Although the tale may not emerge that forcefully from its intermittent lyrical text, the intended narrative scheme is reasonably apparent from the title of ‘Odilon Escapes From The Charcoal Oblivion But Endeavours To Return And Rescue The Cactus Men’ – I wonder if the ‘cactus men’ in question are inspired by China Miéville’s ‘cactacae’? The sounds of the piece do not evoke such a grimly dystopian world as that writer favours however, so much as a disorientating wonderland of psychedelic non-sequiturs and unpredictably contingent meanings… Indeed, the whole album affectively resembles the sort of drug experience where significance becomes uncoupled from its physical containers – or, more precisely, where the arbitrary and ephemeral character of such connections becomes apparent. The material form of the music is not that of a psychedelic freakout though, but a careful and intricate construction, more akin to the careful representations of the surrealists than to the visceral distortions of expressionism. Many of the piece’s riffs are heavy and driving (although their weight is not derived from the sort of metal crunch that is an essential part of so many prog musicians’ palettes today), but they are also possessed of an ethereal, astringent tonality, and off-kilter rhythms that situate the music unequivocally in the avant-garde camp. Texturally, every beat is complex, and there is rarely a harmonic or melodic idea that is conveyed by a single voice; very often the riffs are stated in a great vertical stack of homorhythmic elements from bass to fizzing synth, with guitar, saxophone, organ, mellotron and whatever else fits crammed in between. The effect is rich and satisfying, incorporating a range of timbres, from thin to thick and dark to bright; the task of orchestrating each chord is treated with as much seriousness as voicing it. All of these observations could equally have been made in respect of the equally long ‘The King Of Sleep’ at the other end of the album; there is no lack of variety, and each suite has enormous affective and dynamic gradients, but there is also a great deal of consistency to the sound.

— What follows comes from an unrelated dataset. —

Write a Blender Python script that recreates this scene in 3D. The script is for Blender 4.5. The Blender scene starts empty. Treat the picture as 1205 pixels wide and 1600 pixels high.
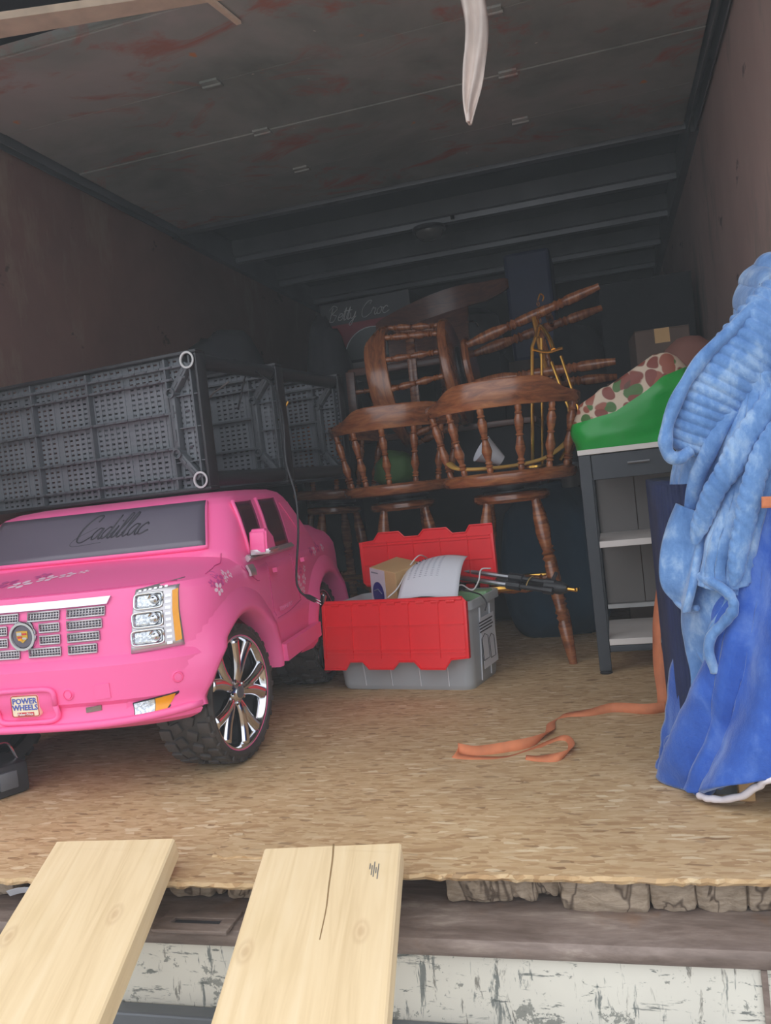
import bpy, bmesh, math, random
from mathutils import Vector, Matrix, noise
random.seed(7)
sc = bpy.context.scene
col = sc.collection
PI = math.pi
R = math.radians

# ---------------------------------------------------------------- camera
CAM = Vector((0, -1.244, 0.62)); FPX = 1300.0
yaw, pitch, roll = R(15.3), R(1.9), R(6.3)
fwd = Vector((-math.sin(yaw)*math.cos(pitch), math.cos(yaw)*math.cos(pitch), -math.sin(pitch)))
r0 = Vector((math.cos(yaw), math.sin(yaw), 0)); u0_ = r0.cross(fwd)
CR = r0*math.cos(roll) - u0_*math.sin(roll); CU = u0_*math.cos(roll) + r0*math.sin(roll)
cd = bpy.data.cameras.new('camera'); cam = bpy.data.objects.new('camera', cd); col.objects.link(cam)
cam.matrix_world = Matrix(((CR.x, CU.x, -fwd.x, CAM.x), (CR.y, CU.y, -fwd.y, CAM.y), (CR.z, CU.z, -fwd.z, CAM.z), (0, 0, 0, 1)))
cd.sensor_fit = 'HORIZONTAL'; cd.sensor_width = 36.0; cd.lens = FPX/1205*36.0; cd.clip_start = 0.02
sc.camera = cam
def at(px, py, y):                         # world point seen at a pixel at depth y
    d = CR*((px-602.5)/FPX) - CU*((py-800)/FPX) + fwd
    return CAM + d*((y-CAM.y)/d.y)
def atz(px, py, z):
    d = CR*((px-602.5)/FPX) - CU*((py-800)/FPX) + fwd
    return CAM + d*((z-CAM.z)/d.z)

# ---------------------------------------------------------------- sky and exposure
HAZE = 0.020          # density of the haze that stands in for lens glare
w = bpy.data.worlds.new('world'); sc.world = w; w.use_nodes = True
nt = w.node_tree; nt.nodes.clear()
wo = nt.nodes.new('ShaderNodeOutputWorld'); bg = nt.nodes.new('ShaderNodeBackground')
tc = nt.nodes.new('ShaderNodeTexCoord'); sp = nt.nodes.new('ShaderNodeSeparateXYZ'); rp = nt.nodes.new('ShaderNodeValToRGB')
nt.links.new(tc.outputs['Generated'], sp.inputs[0]); nt.links.new(sp.outputs['Z'], rp.inputs[0])
e = rp.color_ramp.elements; e[0].position = 0.0; e[0].color = (0.80, 0.85, 0.93, 1); e[1].position = 0.8; e[1].color = (0.95, 0.98, 1.0, 1)
nt.links.new(rp.outputs[0], bg.inputs[0]); bg.inputs[1].default_value = 1.0
nt.links.new(bg.outputs[0], wo.inputs[0])
pl = bpy.data.lights.new('sky_portal', 'AREA'); pl.shape = 'RECTANGLE'; pl.size = 2.44; pl.size_y = 2.1
pl.cycles.is_portal = True
po = bpy.data.objects.new('sky_portal', pl); col.objects.link(po); po.location = (-0.73, -0.03, 1.02); po.rotation_euler = (R(90), 0, 0)
sc.view_settings.view_transform = 'Standard'; sc.view_settings.look = 'None'; sc.view_settings.gamma = 1.0
sc.view_settings.exposure = 0.93
try: sc.view_settings.use_curve_mapping = False
except Exception: pass
sc.cycles.use_denoising = True
sc.cycles.max_bounces = 10; sc.cycles.diffuse_bounces = 6; sc.cycles.caustics_reflective = False; sc.cycles.caustics_refractive = False

# ---------------------------------------------------------------- materials
def lin(c):
    return tuple(((v/255)/12.92 if v/255 <= .04045 else ((v/255+.055)/1.055)**2.4) for v in c)
class MT:
    def __init__(s, name):
        s.m = bpy.data.materials.new(name); s.m.use_nodes = True; s.t = s.m.node_tree
        s.b = s.t.nodes['Principled BSDF']; s.n = s.t.nodes; s.l = s.t.links
    def node(s, ty, **kw):
        x = s.n.new(ty)
        for k, v in kw.items():
            if k in x.inputs: x.inputs[k].default_value = v
            else: setattr(x, k, v)
        return x
    def coord(s, scale=(1, 1, 1), rot=(0, 0, 0), world=False):
        mp = s.n.new('ShaderNodeMapping'); mp.inputs['Scale'].default_value = scale; mp.inputs['Rotation'].default_value = rot
        if world:
            g = s.n.new('ShaderNodeNewGeometry'); s.l.new(g.outputs['Position'], mp.inputs[0])
        else:
            c = s.n.new('ShaderNodeTexCoord'); s.l.new(c.outputs['Object'], mp.inputs[0])
        return mp.outputs[0]
    def noise(s, vec, scale, detail=4, rough=.55, dist=0):
        x = s.node('ShaderNodeTexNoise', Scale=scale, Detail=detail, Roughness=rough, Distortion=dist); s.l.new(vec, x.inputs['Vector']); return x.outputs[0]
    def ramp(s, fac, stops, interp='LINEAR'):
        x = s.n.new('ShaderNodeValToRGB'); s.l.new(fac, x.inputs[0]); cr = x.color_ramp; cr.interpolation = interp
        while len(cr.elements) < len(stops): cr.elements.new(.5)
        for el, (p, c) in zip(cr.elements, stops):
            el.position = p; el.color = (c, c, c, 1) if isinstance(c, (int, float)) else (*c[:3], 1)
        return x.outputs[0]
    def mix(s, fac, a, b, mode='MIX'):
        x = s.n.new('ShaderNodeMix'); x.data_type = 'RGBA'; x.blend_type = mode
        for i, v in ((0, fac), (6, a), (7, b)):
            if isinstance(v, (int, float)): x.inputs[i].default_value = v
            elif isinstance(v, tuple): x.inputs[i].default_value = (*v[:3], 1)
            else: s.l.new(v, x.inputs[i])
        return x.outputs[2]
    def color(s, c):
        if isinstance(c, tuple): s.b.inputs['Base Color'].default_value = (*c[:3], 1)
        else: s.l.new(c, s.b.inputs['Base Color'])
    def rough(s, c):
        if isinstance(c, (int, float)): s.b.inputs['Roughness'].default_value = c
        else: s.l.new(c, s.b.inputs['Roughness'])
    def bump(s, h, strength=.3, dist=.002):
        x = s.node('ShaderNodeBump', Strength=strength, Distance=dist); s.l.new(h, x.inputs['Height']); s.l.new(x.outputs[0], s.b.inputs['Normal'])
    def set(s, **kw):
        for k, v in kw.items(): s.b.inputs[k].default_value = v
        return s
def simple(name, rgb, rough=.5, metal=0, var=.12, scale=8, bump=.0, **kw):
    m = MT(name); c = lin(rgb); v = m.coord()
    n = m.noise(v, scale)
    m.color(m.ramp(n, [(.3, tuple(x*(1-var) for x in c)), (.7, tuple(min(1, x*(1+var)) for x in c))]))
    m.rough(rough); m.set(Metallic=metal)
    if bump: m.bump(m.noise(v, scale*12), bump, .001)
    for k, x in kw.items(): m.b.inputs[k.replace('_', ' ')].default_value = x
    return m.m
M = {}
def osb():
    m = MT('strand board'); base = None; cols = []
    v0 = m.coord(world=True)
    for i, (rz, s) in enumerate(((.10, (30, 120, 60)), (-.45, (36, 130, 60)), (.7, (44, 150, 60)))):
        mp = m.n.new('ShaderNodeMapping'); mp.inputs['Scale'].default_value = s; mp.inputs['Rotation'].default_value = (0, 0, rz); mp.inputs['Location'].default_value = (i*7.3, i*3.1, 0)
        ns = m.node('ShaderNodeTexNoise', Scale=9.0, Detail=2.0); m.l.new(v0, ns.inputs['Vector'])
        ad = m.n.new('ShaderNodeVectorMath'); ad.operation = 'MULTIPLY_ADD'; m.l.new(ns.outputs['Color'], ad.inputs[0]); ad.inputs[1].default_value = (.012, .012, 0); m.l.new(v0, ad.inputs[2])
        m.l.new(ad.outputs[0], mp.inputs[0])
        vo = m.node('ShaderNodeTexVoronoi', Scale=1.0, Randomness=1.0); m.l.new(mp.outputs[0], vo.inputs['Vector'])
        sx = m.n.new('ShaderNodeSeparateColor'); m.l.new(vo.outputs['Color'], sx.inputs[0]); cols.append(sx)
    a = m.ramp(cols[0].outputs[0], [(0, lin((178, 142, 102))), (.3, lin((198, 164, 122))), (.65, lin((206, 174, 132))), (1, lin((216, 188, 148)))])
    b = m.ramp(cols[1].outputs[0], [(0, lin((182, 146, 106))), (.35, lin((200, 166, 124))), (1, lin((214, 184, 144)))])
    f = m.ramp(cols[2].outputs[1], [(.5, 0.0), (.55, 1.0)])
    c = m.mix(f, a, b)
    spk = m.ramp(cols[2].outputs[0], [(0, .55), (.018, .55), (.028, 0.0)])
    c = m.mix(spk, c, lin((118, 84, 56)))
    pale = m.ramp(cols[1].outputs[2], [(.95, 0.0), (.97, .7)])
    c = m.mix(pale, c, lin((236, 214, 178)))
    big = m.ramp(m.noise(v0, 2.2, 5, .6), [(.35, .86), (.62, 1.0)])
    c = m.mix(1.0, c, big, 'MULTIPLY')
    wet = m.ramp(m.noise(m.coord((1.0, 1.3, 1), (0, 0, .5), world=True), 1.6, 3), [(.6, 0.0), (.75, .35)])
    c = m.mix(wet, c, lin((150, 128, 108)))
    m.color(c); m.rough(.72); m.set(**{'Specular IOR Level': .3})
    m.bump(cols[0].outputs[0], .25, .0015)
    return m.m
M['osb'] = osb()
def pine():
    m = MT('fresh sawn pine'); v = m.coord((.8, 14, 14))
    n = m.noise(v, 3.0, 6, .6, .6)
    c = m.ramp(n, [(.25, lin((212, 184, 142))), (.5, lin((230, 204, 163))), (.75, lin((238, 216, 180)))])
    v2 = m.coord((1, 1, 1)); k = m.noise(v2, 5.0, 3)
    c = m.mix(m.ramp(k, [(.55, 0.0), (.8, .5)]), c, lin((214, 188, 140)))
    vo = m.node('ShaderNodeTexVoronoi', Scale=2.6, voronoi_dimensions='2D'); m.l.new(m.coord((1.1, 2.0, 1)), vo.inputs['Vector'])
    c = m.mix(m.ramp(vo.outputs['Distance'], [(.015, .4), (.035, .08), (.05, .25), (.075, 0.0)]), c, lin((176, 138, 100)))
    mk = m.ramp(m.noise(m.coord((3, 25, 1)), 2.0, 3, .7), [(.72, 0.0), (.76, .6)])
    c = m.mix(mk, c, lin((150, 130, 105)))
    m.color(c); m.rough(.75); m.bump(n, .25, .002); m.set(**{'Specular IOR Level': .25})
    return m.m
M['pine'] = pine()
def dkwood(name, c1, c2, c3, rough=.28):
    m = MT(name); n = m.noise(m.coord((3, 3, 14)), 4.0, 5, .6, 1.0)
    m.color(m.ramp(n, [(.3, lin(c1)), (.5, lin(c2)), (.75, lin(c3))])); m.rough(rough); m.bump(n, .08, .001); m.set(**{'Coat Weight': .4, 'Coat Roughness': .2})
    return m.m
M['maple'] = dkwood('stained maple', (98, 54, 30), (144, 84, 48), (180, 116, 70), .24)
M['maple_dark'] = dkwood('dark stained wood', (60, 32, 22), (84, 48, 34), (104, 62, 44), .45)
def doorpaint():
    m = MT('grey green painted door'); v = m.coord(world=True)
    n = m.noise(v, 1.6, 6, .6, .4)
    c = m.ramp(n, [(.3, lin((122, 130, 124))), (.5, lin((160, 162, 158))), (.7, lin((184, 176, 174)))])
    r = m.ramp(m.noise(m.coord((1.2, 1.8, 1), world=True), 2.6, 7, .65, .8), [(.54, 0.0), (.66, .8)])
    c = m.mix(r, c, lin((176, 104, 84)))
    r2 = m.ramp(m.noise(v, 9, 3, .6), [(.70, 0.0), (.75, .9)])
    c = m.mix(r2, c, lin((214, 140, 84)))
    r3 = m.ramp(m.noise(v, 38, 2, .6), [(.77, 0.0), (.79, .9)])
    c = m.mix(r3, c, lin((236, 226, 214)))
    m.color(c); m.rough(.6); m.bump(n, .15, .003); return m.m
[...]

The sense of narrative, or of journey, is very powerful; the music is organised episodically, within the two long suites, and across the album as a whole. Although ‘The King Of Sleep’ reprises its opening material to conclude the album, it could hardly be described as strophic, and most movements of the music contain material that is connected to the larger work aesthetically and timbrally, but not thematically. Ideas are introduced, and given all the space required to articulate them fully, but they are rarely revisited. This continual flow of ideas operates at both macro and micro levels, with an almost febrile procession of invention in detail filling out the broader schema of the overall narrative. Stylistically, Gosling forges his own practice, but with considerable, and unashamed homage to a variety of well established sounds. It’s certainly ‘prog’, and a love for the golden era of that music is evident, but it’s also informed by an evident regard for pop, and refers repeatedly back to the 60s, as in the subtly warped sunshine of the material that opens and closes ‘The King Of Sleep’; but the obvious and appropriate label with which to situate (but certainly not to define) Neither Use Nor Ornament, is psychedelia. Regal Worm doesn’t cleave to any sort of generic formula, but it is informed by a very coherently expressed sense of style, whose characteristics refer to a history of musical practice without being beholden to any vision but that of its author.

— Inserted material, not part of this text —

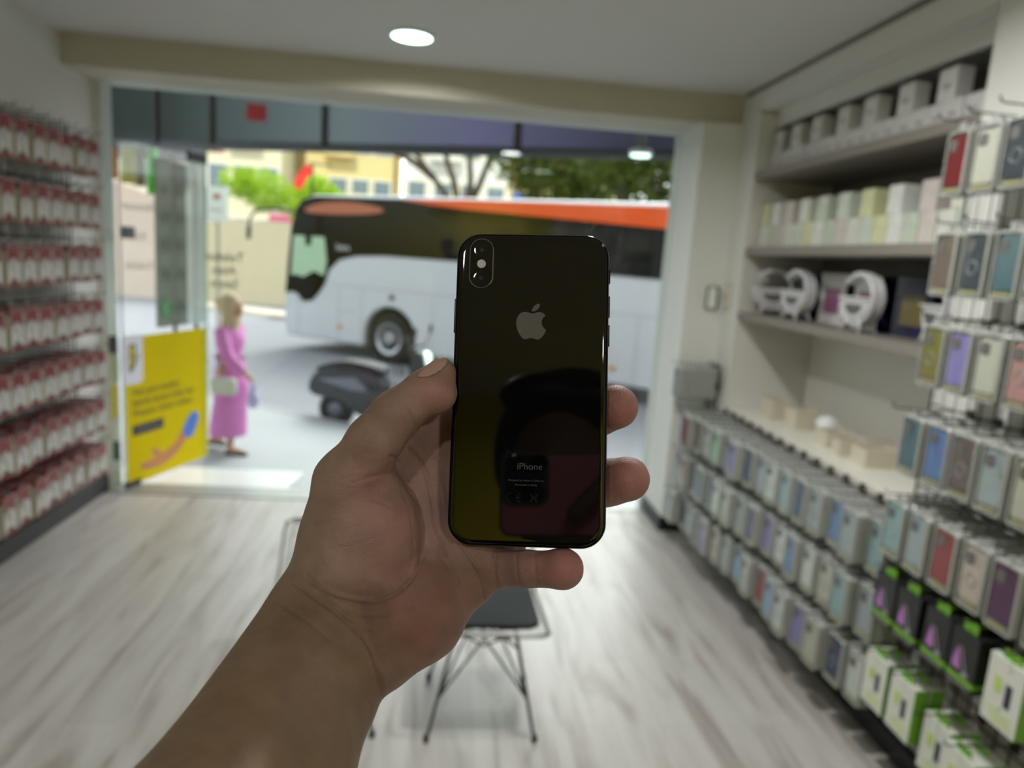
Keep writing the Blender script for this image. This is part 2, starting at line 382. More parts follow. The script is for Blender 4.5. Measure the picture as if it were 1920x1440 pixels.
def put_case(x, y, z, colour, label):
    rk = ncase_next() % 3 == 0
    if rk not in case0: c = case0[rk] = make_case(label, rk)
    else: c = dup(case0[rk], label=label)
    c.location = (x, y, z); c.rotation_euler = (0, 0, random.uniform(-.05, .05))
    for ch in c.children:
        if ch.name.startswith('phone_case'):
            ch.material_slots[0].link = 'OBJECT'; ch.material_slots[0].material = casemat[colour]
    return c
def put_back(x, y, z, label):
    global cback0
    if cback0 is None:
        q = cback0 = shell_mb().build('boxed_phone_case', m_shell); tag(q, label, 'phone case', 'boxed phone cases on the right wall')
    else: q = dup(cback0, label=label)
    q.location = (x, y, z); q.rotation_euler = (0, 0, random.uniform(-.03, .03)); return q
def put_hook(y, z, L, label, x=GR-.004):
    global hookR0
    if hookR0 is None:
        b = MB(); b.tube([(.004, 0, 0), (-.285, 0, .004), (-.297, 0, .009), (-.302, 0, .022)], .0027, 6); b.m = 0; b.box((-.008, -.016, -.02), (.001, .016, .008))
        h = hookR0 = b.build('display_hook', m_gridR); tag(h, label, 'hook', 'hooks on the right wire grids')
    else: h = dup(hookR0, label=label)
    h.location = (x, y, z); h.scale = (L/.302, 1, 1); return h
# --- near section: five rows, colours as in the photograph, counted from the niche side towards the camera
near = [(2.315, 1.60, 2.235, 1, ['wine', 'cream', 'dark grey', 'silver']),
        (1.995, 1.60, 2.205, 1, ['brown', 'dark grey', 'teal', 'white']),
        (1.695, 1.60, 2.195, 1, ['olive', 'lilac', 'cream', 'pink']),
        (1.380, 1.60, 2.225, 2, ['teal', 'blue', 'brown', 'silver', 'cream']),
        (1.075, 1.60, 2.235, 5, ['aqua', 'silver', 'red', 'peach', 'purple', 'white'])]
rown = ['top', 'second', 'third', 'fourth', 'fifth']
for ri, (zt, xf, y0, dep, cl) in enumerate(near):
    for ci, c in enumerate(cl):
        y = y0 - .127*ci
        put_case(xf + random.uniform(-.006, .006), y, zt - .012, c, f'{c} phone case in clear box, {ORD[ci]} from niche, {rown[ri]} row, near right grid')
        put_hook(y, zt + .012, .29 if ri in (0, 3) else .26, f'dark hook of {ORD[ci]} case from niche, {rown[ri]} row, near right grid')
        for k in range(1, dep+1):
            put_back(xf + .033*k, y, zt - .012, f'{ORD[k]} boxed case behind {ORD[ci]} front case from niche, {rown[ri]} row, near right grid')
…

The sheer height of its dynamic and textural vectors lends Neither Use Nor Ornament an epic quality. The quiet that succeeds Odilon’s escape in the title track is gently moving, without sentimentality; the force of what follows derives in large part from its contrast to this quiet movement, and to the sweet beauty of its flute and vocal melodies. The music’s affective impact is expressed in large gestures then, but it is also full of detailed subtleties, and for all its dynamic range it is non-obvious at either extreme; neither head-banging martial bombast nor straightforward melodic lyricism are in its compass, although there are moments that seem to appeal to some recognisably joyful spirit. To call it whimsical would be to do Gosling’s rigorous compositional work and meticulous attention to detail a grave disservice, but there is a quality to this music that is easily mis-identified as whimsy; it has a changeable character, a playful sense of mischief, highlighting the contingency of perception with the oblique wisdom of a mythological trickster figure like the Norse god Loki or Shakespeare’s ‘shrewd and knavish sprite’ Puck. It turns affective corners as quickly as… well, as everyday life, which swings from the banalities of the washing-up, to the tragedy of a news story, to the idiocy of an emailed joke in minutes; continuities of feeling are useful and ubiquitous in art, but they are no truer to life than are disjunctures, and the rapidly unfolding episodes of Regal Worm’s music have as good a claim on our attention as any approach. For the most part this album takes the listener to places that partake of both joy and melancholy, disorientation and precision, the concrete and the ethereal, both successively and simultaneously. Ambiguity is the order of the day, in a sense, but at the same time moods and atmospheres are stated with clarity; Jarrod Gosling knows just what he wants to say, and it is neither one thing nor the other, because like most experiences, it is both (and other stuff besides!) Like its predecessor Use And Ornament, this album gives ample evidence of a wide ranging and well-informed musical mind, capable of juggling all the balls at once, and unwilling to compromise on any aspect of composition or performance. I’m on tenterhooks to see what follows this.